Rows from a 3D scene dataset
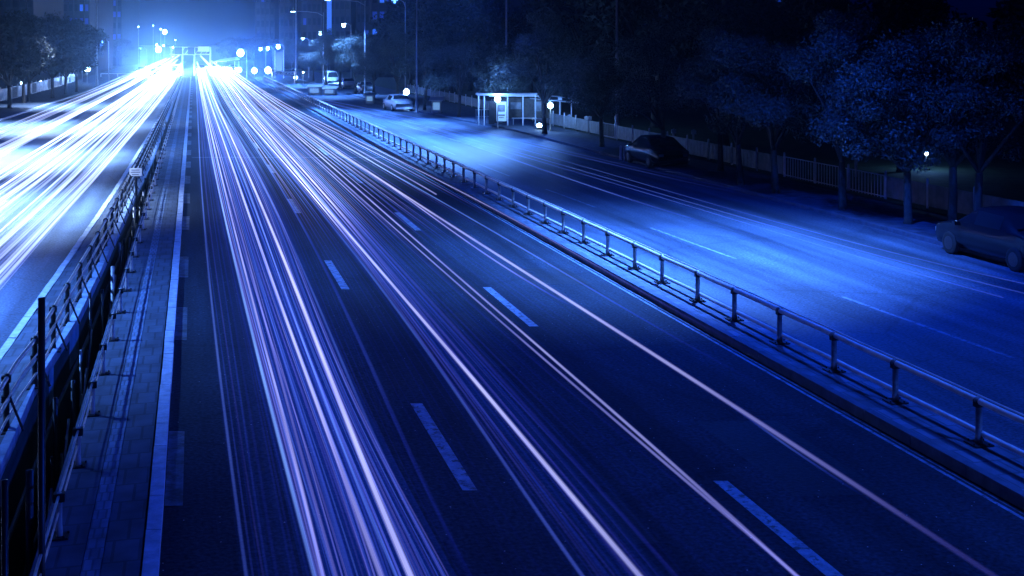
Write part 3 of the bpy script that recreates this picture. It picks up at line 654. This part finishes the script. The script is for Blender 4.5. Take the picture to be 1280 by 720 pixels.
# ------------------------------------------------------------------ street lamps
lamp_n = 0
def street_lamp(loc, h, arm, adir, label, pales=0, deep=0, r=.09, head='lampglow', group='street lamps', aim_off=(0, 0), cone=100, point=0, double=False, lcol=PALE, bloom_r=0):
    """pole with a curved arm and a flat head; adir = arm direction in radians"""
    root = thing('street_lamp', loc, label, 'street lamp', group)
    m = MB(); m.lathe((0, 0, 0), [(r*2.2, 0), (r*2.2, .06), (r*1.5, .09), (r*1.4, .9), (r, 1.0), (r*.6, h)], 10); m.build('pole', M['pole'], root, True)
    for sgn in ((1, -1) if double else (1,)):
        dx, dy = sgn*math.cos(adir), sgn*math.sin(adir)
        m = MB(); m.tube([(0, 0, h-.5), (dx*arm*.2, dy*arm*.2, h-.05), (dx*arm*.6, dy*arm*.6, h+.15), (dx*arm, dy*arm, h+.2)], [r*.6, r*.5, r*.45, r*.4], 8); m.build('arm', M['pole'], root, True)
        m = MB(); m.box((dx*(arm+.3), dy*(arm+.3), h+.22), (.9, .32, .12), math.atan2(dy, dx)); hd = m.build('lamp_head', M['dark_steel'], root)
        m = MB(); m.box((dx*(arm+.35), dy*(arm+.35), h+.13), (.62, .26, .05), math.atan2(dy, dx)); m.build('diffuser', M[head], hd)
        p = (dx*(arm+.35), dy*(arm+.35), h+.05)
        if bloom_r:  # oversized glowing globe added in place of lens bloom round the lamp
            m = MB(); m.lathe((p[0], p[1], h+.1-bloom_r), [(bloom_r*math.sin(t), -bloom_r*math.cos(t)) for t in np.linspace(.05, math.pi-.05, 9)], 12); m.build('bloom_globe', M[head], hd, True)
            p = (p[0], p[1], h+.1-2*bloom_r-.15)
        aim = (p[0]+aim_off[0], p[1]+aim_off[1], 0)
        if pales: add_light('lamp_light', 'SPOT', p, pales, lcol, root, .12, R(cone), 1.0, aim)
        if deep: add_light('added_blue_spill', 'SPOT', p, deep, (0.008, .085, 1), root, .12, R(158), .8, aim)  # extra wide blue light added to the lamp to turn its falloff deep blue
        if point: add_light('lamp_light', 'POINT', p, point, MID, root, .15)
    return root
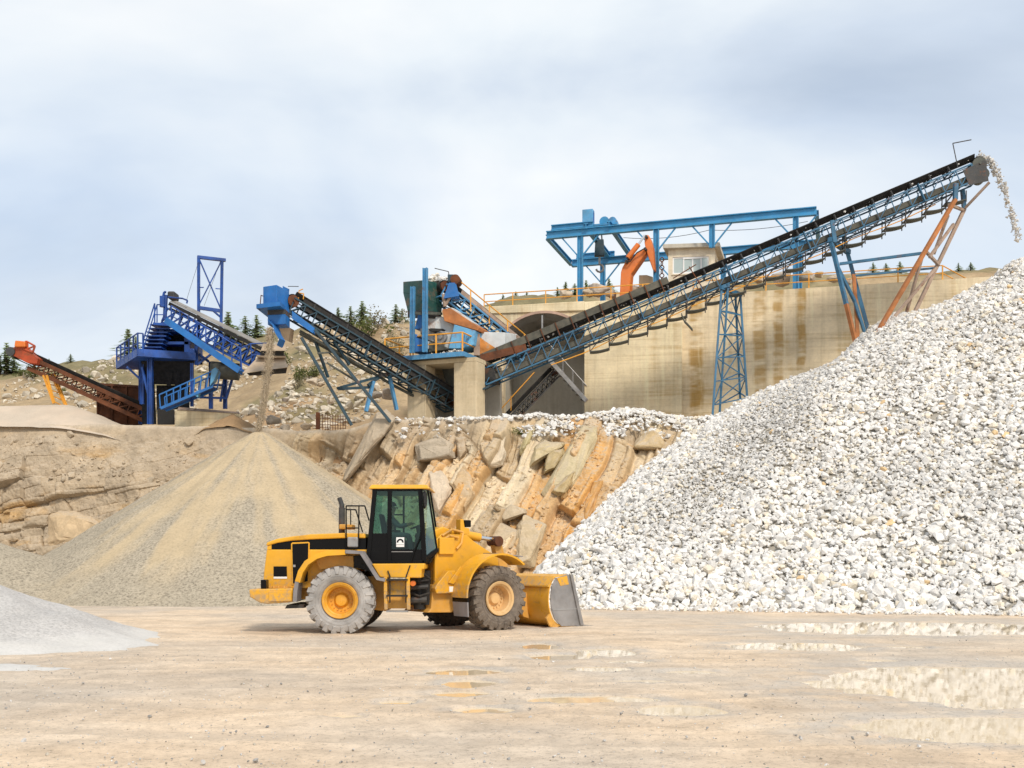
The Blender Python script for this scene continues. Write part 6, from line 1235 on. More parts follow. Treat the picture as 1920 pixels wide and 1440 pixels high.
for k in range(9): q = wr_a.lerp(wr_b, k / 8); m = MB(); m.bar(q, q - Vector((0, 0, 1.25)), 0.06); m.build('rail_post', M_DEEPBLUE, bc)
m = MB(); m.path([Z8(1130, 690, 60.2), Z8(1215, 650, 60.2), Z8(1350, 645, 60.4), Z8(1350, 740, 60.4)], 0.035); m.path([Z8(1215, 650, 60.2), Z8(1225, 800, 60.2)], 0.035); m.path([Z8(1140, 880, 59.8), Z8(1130, 690, 60.2)], 0.035); m.path([Z8(1225, 740, 60.2), Z8(1340, 745, 60.4)], 0.03); m.build('end_rail', M_DEEPBLUE, bc)
m = MB(); fbox(m, 510, 205, 572, 265, 61.6, 0.9); m.build('drive_motor', M_DARKSTEEL, bc, bevel=0.08)
m = MB(); m.path([Z8(520, 258, 61.6), Z8(640, 268, 61.4), Z8(682, 285, 61.4), Z8(675, 310, 61.4)], 0.05); m.path([Z8(455, 340, 61.5), Z8(485, 215, 61.5), Z8(500, 215, 61.5)], 0.07); m.build('head_guard', M_DEEPBLUE, bc)
m = MB(); m.tube(Z8(470, 250, 61.5), Z8(470, 340, 61.5), 0.16, 10); m.tube(Z8(500, 240, 61.7), Z8(490, 450, 61.7), 0.12, 8); m.build('drive_guard', M_DEEPBLUE, bc, smoothed=True)
# lower gangway truss
F6 = Frame(Z8(445, 1200, 60.0), Z8(880, 1010, 60.4), 0.9)
gw = empty('gangway', Z8(650, 1190, 60.4), 'bright blue lattice gangway sloping up under the screening plant', 'gangway')
m = MB(); ptb = [Z8(440, 1195, 60.0), Z8(880, 1010, 60.4)]; ptt = [Z8(430, 1080, 60.0), Z8(905, 868, 60.4)]
for y in (0, 0.9):
    o = Vector((0.1, y, 0)); m = MB(); m.bar(ptb[0] + o, ptb[1] + o, 0.09, 0.14); m.bar(ptt[0] + o, ptt[1] + o, 0.07); m.build('chord', M_BLUE if False else M_BRIGHTBLUE, gw); m = MB()
    for k in range(9): f = k / 8; m.bar(ptb[0].lerp(ptb[1], f) + o, ptt[0].lerp(ptt[1], f) + o, 0.06)
    m.build('lattice_web', M_BRIGHTBLUE, gw)
m = MB(); m.strip([ptb[0], ptb[0] + Vector((0.1, 0.9, 0))], [ptb[1], ptb[1] + Vector((0.1, 0.9, 0))], (0, 0, 0.05)); m.build('floor_grating', M_DEEPBLUE, gw)
m = MB(); m.prism([Z8(885, 870, 60.2), Z8(920, 850, 60.2), Z8(940, 880, 60.2), Z8(905, 960, 60.2), Z8(870, 1005, 60.2)], (0, 0.5, 0)); m.build('end_plate', M_LIGHTBLUE, gw); m = MB(); m.prism([Z8(755, 1050, 60.3), Z8(780, 1040, 60.3), Z8(770, 1100, 60.3), Z8(745, 1090, 60.3)], (0, 0.4, 0)); m.build('end_plate', M_LIGHTBLUE, gw)
m = MB(); q = Z8(1010, 870, 62.6); m.tube(q + Vector((-0.9, 0, 0)), q + Vector((0.7, 0.2, -0.1)), 0.5, 14); tag(m.build('tank', M_GUARD, smoothed=True), 'dusty horizontal drum tucked below the blue walkway of the plant', 'drum')
# mast
ms = empty('lattice_mast', Z8(870, 600, 64.0), 'tall blue cross braced portal mast rising above the screening plant', 'mast')
ma, mb, mc, md = P(372.5, 483, 63.2), P(372.5, 640, 63.2), P(416.5, 487, 63.8), P(414, 640, 63.8)
for a, b in ((ma, mb), (mc, md)): m = MB(); m.bar(a, b, 0.15); m.build('mast_leg', M_BLUE if False else M_DEEPBLUE, ms)
m = MB(); m.bar(P(370, 482, 63.2), P(423, 488, 63.9), 0.22, 0.17); m.bar(P(372, 577, 63.2), P(414, 583, 63.8), 0.14, 0.2); m.build('crossbar', M_DEEPBLUE, ms)
m = MB(); m.bar(P(374, 487, 63.2), P(413, 577, 63.8), 0.07); m.bar(P(414.5, 491, 63.8), P(373, 572, 63.2), 0.07); m.bar(P(400, 583, 63.5), P(414, 595, 63.8), 0.09); m.bar(P(374, 539, 63.2), P(382, 539, 63.2), 0.05); m.bar(P(404, 541, 63.7), P(415, 542, 63.8), 0.05); m.build('brace', M_DEEPBLUE, ms)
m = MB(); m.tube(P(374, 485, 63.2), P(350, 562, 62.4), 0.012, 4); m.tube(P(413, 490, 63.8), P(383, 573, 62.8), 0.012, 4); m.build('guy_wire', M_MATBLACK, ms)
# sand-dusted chutes at the right end of the plant
dc = empty('dusty_chute', Z4(240, 800, 60.6), 'sand covered sheet chutes with dark gaps beneath the blue spout', 'chute')
def plate(pts, nm, mat=M_DUSTY, dep=0.06): m = MB(); m.prism([Z4(*p) for p in pts], (0, 0.04, -dep)); m.build(nm, mat, dc)
plate([(165, 670, 59.6), (385, 672, 59.6), (360, 690, 61.6), (200, 690, 61.6)], 'upper_sheet')
m = MB(); m.hexa([Z4(55, 800, 59.2), Z4(400, 755, 59.2), Z4(400, 755, 61.4), Z4(90, 790, 61.4)], [Z4(185, 665, 60.2), Z4(372, 670, 60.2), Z4(372, 670, 61.2), Z4(200, 665, 61.2)]); m.build('lower_hood', M_DUSTY, dc, bevel=0.03)
m = MB(); m.hexa([Z4(185, 664, 60.3), Z4(365, 668, 60.3), Z4(365, 668, 61.1), Z4(190, 664, 61.1)], [Z4(205, 632, 60.3), Z4(372, 632, 60.3), Z4(372, 632, 61.1), Z4(205, 632, 61.1)]); m.build('gap_box', M_DARKSTEEL, dc)
m = MB(); m.hexa([Z4(195, 631, 59.8), Z4(385, 631, 59.8), Z4(385, 631, 61.2), Z4(195, 631, 61.2)], [Z4(215, 575, 60.0), Z4(385, 590, 60.0), Z4(385, 590, 61.0), Z4(215, 575, 61.0)]); m.build('upper_hood', M_DUSTY, dc, bevel=0.03)
m = MB(); m.hexa([Z4(110, 818, 59.8), Z4(385, 800, 59.8), Z4(385, 800, 61.2), Z4(110, 818, 61.2)], [Z4(90, 798, 59.9), Z4(395, 757, 59.9), Z4(395, 757, 61.2), Z4(90, 798, 61.2)]); m.build('lower_box', M_DARKSTEEL, dc)

# ================================================================== RED CONVEYOR, RUSTY BIN, CONCRETE BLOCK
def Z3(x, y, d): return P(x / 4, 460 + y / 4, d)
F7 = Frame(Z3(1120, 1250, 64.2), Z3(95, 782, 63.0), 0.75)
rc = empty('rusty_conveyor', Z3(450, 1240, 64), 'rusty red conveyor with an orange head at the far left', 'conveyor')
lattice(F7, rc, M_RUST, 0.62, 12, 0, F7.len - 1.5, 0.14, 0.06, first=1); belt(F7, rc, 0.12, -0.38, M_RUBBER, head_r=0.25)
for h in (0.0, -0.62): m = MB(); m.bar(F7(0, -0.06, h), F7(F7.len - 1.2, -0.06, h), 0.05, 0.24); m.build('side_channel', M_RUST, rc)
m = MB(); m.prism([Z3(x, y, 62.8) for x, y in ((60, 790), (150, 735), (285, 845), (275, 890), (200, 880), (95, 825))], (0, 1.0, 0)); m.build('head_casing', M_RED, rc, bevel=0.03)
m = MB(); m.path([Z3(160, 740, 62.8), Z3(200, 720, 62.8), Z3(262, 755, 62.8), Z3(245, 805, 62.8), Z3(180, 780, 62.8)], 0.06); m.path([Z3(200, 720, 62.8), Z3(210, 790, 62.8)], 0.05); m.path([Z3(210, 775, 62.8), Z3(262, 755, 62.8)], 0.05); m.build('head_guard', M_RED, rc)
m = MB(); m.tube(Z3(75, 795, 62.7), Z3(75, 795, 62.7) + Vector((0, 1.1, 0)), 0.27, 14); m.build('head_pulley', M_DARKSTEEL, rc, smoothed=True)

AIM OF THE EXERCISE
In the records above, locate every line with the string "script" and copy it.

RESULT OF THIS EXERCISE
Write part 3 of the bpy script that recreates this picture. It picks up at line 654. This part finishes the script. The script is for Blender 4.5. Take the picture to be 1280 by 720 pixels.
The Blender Python script for this scene continues. Write part 6, from line 1235 on. More parts follow. Treat the picture as 1920 pixels wide and 1440 pixels high.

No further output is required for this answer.